Mariah Carey bukan satu-satunya penulis lagu ini. Seperti yang telah disinggung sebelumnya, ada nama Walter Afanasieff atau yang lebih dikenal dengan Baby Love, yang sering berkolaborasi dengan Carey sepanjang masa keemasannya di era 1990-an. Tidak diketahui seberapa besar bagian yang diterima Afanasieff.
Keruwetan Royalti di Indonesia
Lain di AS lain pula di Indonesia. Industri musik Tanah Air seringkali dihebohkan dengan masalah royalti. Agnez Mo misalnya pernah dilarang membawakan lagu-lagu hits lawasya oleh komposer Ari Bias, yang menciptakan lima lagu untuk penyanyi 38 tahun itu. Begitu pula dengan kasus yang yang menjerat Stinky yang dilarang menyanyikan lagu ikonik Mungkinkah oleh pencipta lagunya yang juga mantan gitaris mereka. Hal yang sama juga dialami band tribut T’Koes yang dilarang membawakan lagu-lagu Koes Plus oleh ahli waris.
Semua ini terjadi karena masalah royalti di Indonesia yang ruwet. Para pencipta dan komposer lagu merasa bayaran royalti yang mereka terima tidak sebanding dengan penyanyi yang mendapatkan honor fantastis di panggung komersil.
Hal ini pun diakui musisi senior sekaligus salah satu Dewan Pembina Federasi Serikat Musisi Indonesia (FESMI) Candra Darusman. Ia mengatakan pemenuhan hak-hak dasar musisi di Indonesia, terutama composer dan pencipta lagu cenderung diabaikan.
Once Mekel, Mochamad Iriawan, dan Ahmad Dhani saat ditemui di Kantor Kemenkumham di Jakarta, Selasa (18/4/2023). (ANTARA/Suci Nurhaliza)
Kondisi pengabaian ini disebut Candra menjadi penghalang dalam menegakkan kesejahteraan musisi lewat royalti. Apalagi tak mudah menggerakkan penyelenggara untuk bisa sadar dan peduli akan kewajibannya sendiri.

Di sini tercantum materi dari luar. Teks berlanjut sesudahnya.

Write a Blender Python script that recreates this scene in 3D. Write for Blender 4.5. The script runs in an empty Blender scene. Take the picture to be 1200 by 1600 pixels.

Sementara itu, pengamat musik Mudya Mustamin mengakui bahwa penerapan aturan soal hak cipta lagu masih sulit terealisasi. Pada dasarnya industri musik sangat kompleks, karena industri musik tidak hanya mengatur soal bisnis rekaman.
“Secara general, sudah ada hukum yang mengatur. Tapi tentu dalam banyak hal, dan ini tidak hanya terjadi di musik, biasanya penerapan di lapangan masih jauh dari sempurna. Karena mungkin belum terbiasa, dan kita sendiri memang masih berproses menuju ke penarapan yang merata,” kata pengamat musik Maudya Mustamin kepada VOI.
“Masih butuh waktu untuk membuat banyak pihak paham, dan mempunyai kesadaran untuk mengaplikasikannya sesuai hukum yang berlaku. Industri musik sangat kompleks, karena tidak hanya tentang bisnis rekaman, tapi ada juga industri panggung hingga penggunaan konten digital yang saling berkaitan.”